The National Geographic revealed in a story on Friday that what the Museum of the Bible has claimed are fragments of the Dead Sea Scrolls are a complete fraud.
The museum, founded by Hobby Lobby CEO Steve Green, already faced problems when they were "forced to forfeit thousands of cuneiform texts from Iraq, and pay a $3 million fine for illicit importation," reported Politico.
Now the museum is back in the news as independent researchers funded by the museum announced that all of the 16 fragments are forgeries. The museum says that they were duped by the collector and Green, as well as biblical scholars.

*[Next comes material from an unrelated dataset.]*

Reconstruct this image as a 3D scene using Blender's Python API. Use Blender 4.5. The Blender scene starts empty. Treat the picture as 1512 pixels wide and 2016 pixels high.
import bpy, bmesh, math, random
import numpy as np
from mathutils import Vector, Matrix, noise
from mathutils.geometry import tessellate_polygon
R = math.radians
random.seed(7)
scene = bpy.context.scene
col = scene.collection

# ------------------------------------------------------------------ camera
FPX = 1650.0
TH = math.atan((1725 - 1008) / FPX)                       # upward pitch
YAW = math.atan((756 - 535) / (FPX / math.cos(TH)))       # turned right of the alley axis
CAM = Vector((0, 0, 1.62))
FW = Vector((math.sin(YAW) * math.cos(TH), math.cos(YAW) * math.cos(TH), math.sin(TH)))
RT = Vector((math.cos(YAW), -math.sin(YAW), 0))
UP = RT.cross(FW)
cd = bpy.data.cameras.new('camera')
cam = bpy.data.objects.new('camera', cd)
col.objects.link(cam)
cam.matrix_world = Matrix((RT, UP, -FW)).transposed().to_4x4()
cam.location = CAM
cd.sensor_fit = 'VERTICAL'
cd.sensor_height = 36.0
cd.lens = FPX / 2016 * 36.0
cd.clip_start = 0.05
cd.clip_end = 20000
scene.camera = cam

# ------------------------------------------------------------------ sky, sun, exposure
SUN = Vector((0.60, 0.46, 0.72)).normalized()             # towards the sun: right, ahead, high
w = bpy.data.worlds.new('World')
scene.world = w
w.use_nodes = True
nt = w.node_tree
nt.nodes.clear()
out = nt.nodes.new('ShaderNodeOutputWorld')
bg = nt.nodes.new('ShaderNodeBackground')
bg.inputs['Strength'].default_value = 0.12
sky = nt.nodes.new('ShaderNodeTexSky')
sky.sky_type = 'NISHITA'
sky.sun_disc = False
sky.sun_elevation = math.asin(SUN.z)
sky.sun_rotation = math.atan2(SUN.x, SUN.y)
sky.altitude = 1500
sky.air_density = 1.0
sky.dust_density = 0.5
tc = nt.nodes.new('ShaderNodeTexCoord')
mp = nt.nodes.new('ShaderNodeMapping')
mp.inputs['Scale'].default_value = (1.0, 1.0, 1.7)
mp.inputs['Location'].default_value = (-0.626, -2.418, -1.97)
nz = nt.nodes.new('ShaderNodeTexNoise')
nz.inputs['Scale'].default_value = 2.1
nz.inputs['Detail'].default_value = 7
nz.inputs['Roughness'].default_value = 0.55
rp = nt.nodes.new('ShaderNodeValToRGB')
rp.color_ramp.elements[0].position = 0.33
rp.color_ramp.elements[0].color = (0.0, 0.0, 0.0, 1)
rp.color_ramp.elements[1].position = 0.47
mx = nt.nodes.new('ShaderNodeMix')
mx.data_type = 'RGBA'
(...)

"The Museum of the Bible is trying to be as transparent as possible," says CEO Harry Hargrave. "We're victims—we're victims of misrepresentation, we're victims of fraud."
The museum researchers released a report of over 200 pages detailing how "these fragments were manipulated with the intent to deceive," said fraud investigator Colette Loll.
"The new findings don't cast doubt on the 100,000 real Dead Sea Scroll fragments, most of which lie in the Shrine of the Book, part of the Israel Museum, Jerusalem," said National Geographic. "However, the report's findings raise grave questions about the 'post-2002' Dead Sea Scroll fragments, a group of some 70 snippets of biblical text that entered the antiquities market in the 2000s. Even before the new report, some scholars believed that most to all of the post-2002 fragments were modern fakes."
"Once one or two of the fragments were fake, you know all of them probably are, because they come from the same sources, and they look basically the same," said Norway's University researcher Årstein Justnes, who has tracked the post-2002 pieces.
"It really was—and still is—an interesting kind of detective story," says Jeffrey Kloha, the Museum of the Bible's chief curatorial officer. "We really hope this is helpful to other institutions and researchers because we think this provides a good foundation for looking at other pieces, even if it raises other questions."